Request:
Look through the material below. Copy every line with the string "scene" in it.
-- Start Source data --
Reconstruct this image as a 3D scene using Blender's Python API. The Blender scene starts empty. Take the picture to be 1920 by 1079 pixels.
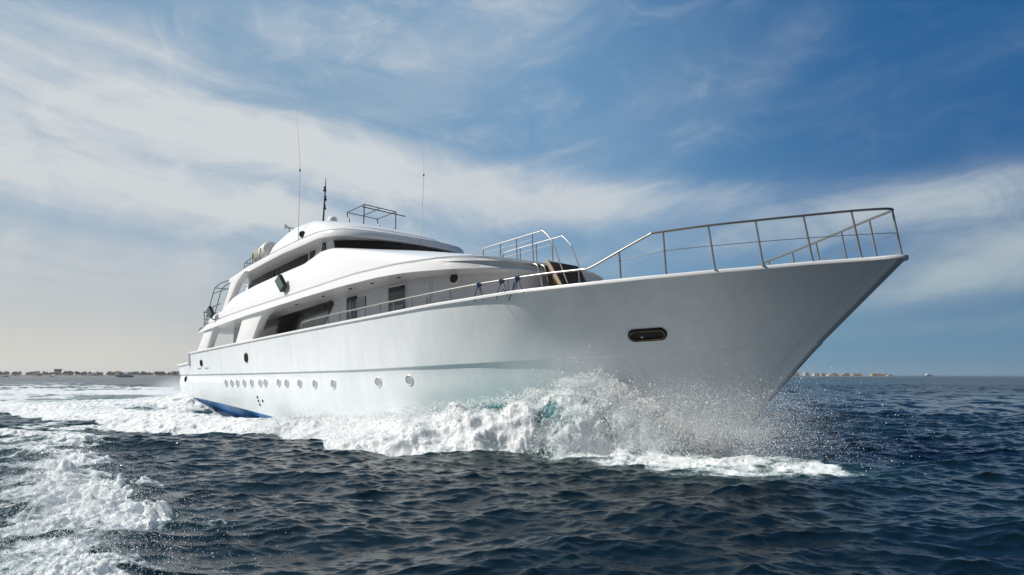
import bpy, bmesh, math, random
import numpy as np
from mathutils import Vector, Matrix, Euler

scene = bpy.context.scene
COL = scene.collection
R = math.radians
rng = np.random.RandomState(7)
random.seed(7)

# ------------------------------------------------------------------ camera
CAM_H = 1.9
cam_d = bpy.data.cameras.new("camera")
cam = bpy.data.objects.new("camera", cam_d)
COL.objects.link(cam)
cam_d.sensor_width = 36.0
cam_d.lens = 24.0
cam_d.clip_start = 0.1
cam_d.clip_end = 60000
cam.location = (0, 0, CAM_H)
cam.rotation_euler = (R(90) + math.atan(165.0 / 1280.0), 0, 0)
scene.camera = cam

# ------------------------------------------------------------------ sun and sky
SUN = Vector((-0.78, -0.12, 0.72)).normalized()          # towards the sun
SUN_EL = math.asin(SUN.z)
SUN_AZ = math.atan2(SUN.x, SUN.y)                        # clockwise from +Y
sl = bpy.data.lights.new("sun", 'SUN')
sl.energy = 5.0
sl.angle = R(0.5)
sl.color = (1.0, 0.95, 0.87)
sun = bpy.data.objects.new("sun", sl)
COL.objects.link(sun)
sun.rotation_euler = (-SUN).to_track_quat('-Z', 'Y').to_euler()

scene.view_settings.view_transform = 'Standard'
scene.view_settings.look = 'None'
scene.view_settings.exposure = 0.0
scene.view_settings.gamma = 1.0
scene.render.film_transparent = False
scene.cycles.volume_bounces = 3


class NT:
    """small helper to write node maths"""
    def __init__(self, tree):
        self.t = tree

    def n(self, kind, **kw):
        x = self.t.nodes.new(kind)
        for k, v in kw.items():
            setattr(x, k, v)
        return x

    def link(self, a, b):
        self.t.links.new(a, b)

    def inp(self, sock, v):
        if isinstance(v, bpy.types.NodeSocket):
            self.t.links.new(v, sock)
        else:
            sock.default_value = v

    def m(self, op, a, b=None, c=None, clamp=False):
        x = self.n('ShaderNodeMath', operation=op, use_clamp=clamp)
        self.inp(x.inputs[0], a)
        if b is not None:
            self.inp(x.inputs[1], b)
        if c is not None:
            self.inp(x.inputs[2], c)
        return x.outputs[0]

    def ss(self, v, lo, hi, o0=0.0, o1=1.0):
        x = self.n('ShaderNodeMapRange', interpolation_type='SMOOTHSTEP')
        self.inp(x.inputs['Value'], v)
        self.inp(x.inputs['From Min'], lo)
        self.inp(x.inputs['From Max'], hi)
        self.inp(x.inputs['To Min'], o0)
        self.inp(x.inputs['To Max'], o1)
        return x.outputs[0]

    def comb(self, x, y, z):
        c = self.n('ShaderNodeCombineXYZ')
        self.inp(c.inputs[0], x)
        self.inp(c.inputs[1], y)
        self.inp(c.inputs[2], z)
        return c.outputs[0]

    def noise(self, vec, scale, detail=4.0, rough=0.5, dist=0.0):
        x = self.n('ShaderNodeTexNoise')
        if vec is not None:
            self.link(vec, x.inputs['Vector'])
        x.inputs['Scale'].default_value = scale
        x.inputs['Detail'].default_value = detail
        x.inputs['Roughness'].default_value = rough
        x.inputs['Distortion'].default_value = dist
        return x.outputs[0]

    def mixc(self, f, a, b, blend='MIX'):
        x = self.n('ShaderNodeMix', data_type='RGBA', blend_type=blend)
        self.inp(x.inputs[0], f)
        self.inp(x.inputs[6], a)
        self.inp(x.inputs[7], b)
        return x.outputs[2]


world = bpy.data.worlds.new("World")
scene.world = world
world.use_nodes = True
wt = world.node_tree
wt.nodes.clear()
W = NT(wt)
w_out = W.n('ShaderNodeOutputWorld')
w_bg = W.n('ShaderNodeBackground')
w_bg.inputs['Strength'].default_value = 0.10
W.link(w_bg.outputs[0], w_out.inputs[0])
sky = W.n('ShaderNodeTexSky', sky_type='NISHITA')
sky.sun_disc = False
sky.sun_elevation = SUN_EL
sky.sun_rotation = SUN_AZ
sky.altitude = 0
sky.air_density = 1.0
sky.dust_density = 1.2
sky.ozone_density = 2.2
tc = W.n('ShaderNodeTexCoord')
sep = W.n('ShaderNodeSeparateXYZ')
W.link(tc.outputs['Generated'], sep.inputs[0])
dx, dy, dz = sep.outputs
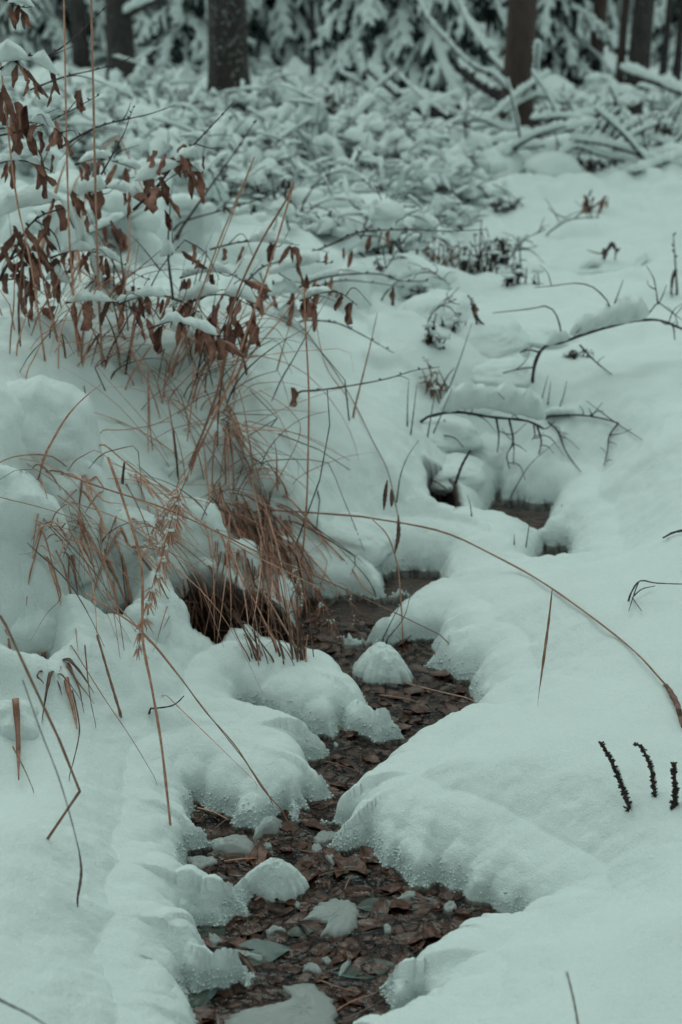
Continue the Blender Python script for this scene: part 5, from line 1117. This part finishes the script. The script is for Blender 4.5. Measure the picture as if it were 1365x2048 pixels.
-- End Source data --
Worked solution:
Reconstruct this image as a 3D scene using Blender's Python API. The Blender scene starts empty. Take the picture to be 1920 by 1079 pixels.
scene = bpy.context.scene
COL = scene.collection
scene.camera = cam
scene.view_settings.view_transform = 'Standard'
scene.view_settings.look = 'None'
scene.view_settings.exposure = 0.0
scene.view_settings.gamma = 1.0
scene.render.film_transparent = False
scene.cycles.volume_bounces = 3
scene.world = world
Continue the Blender Python script for this scene: part 5, from line 1117. This part finishes the script. The script is for Blender 4.5. Measure the picture as if it were 1365x2048 pixels.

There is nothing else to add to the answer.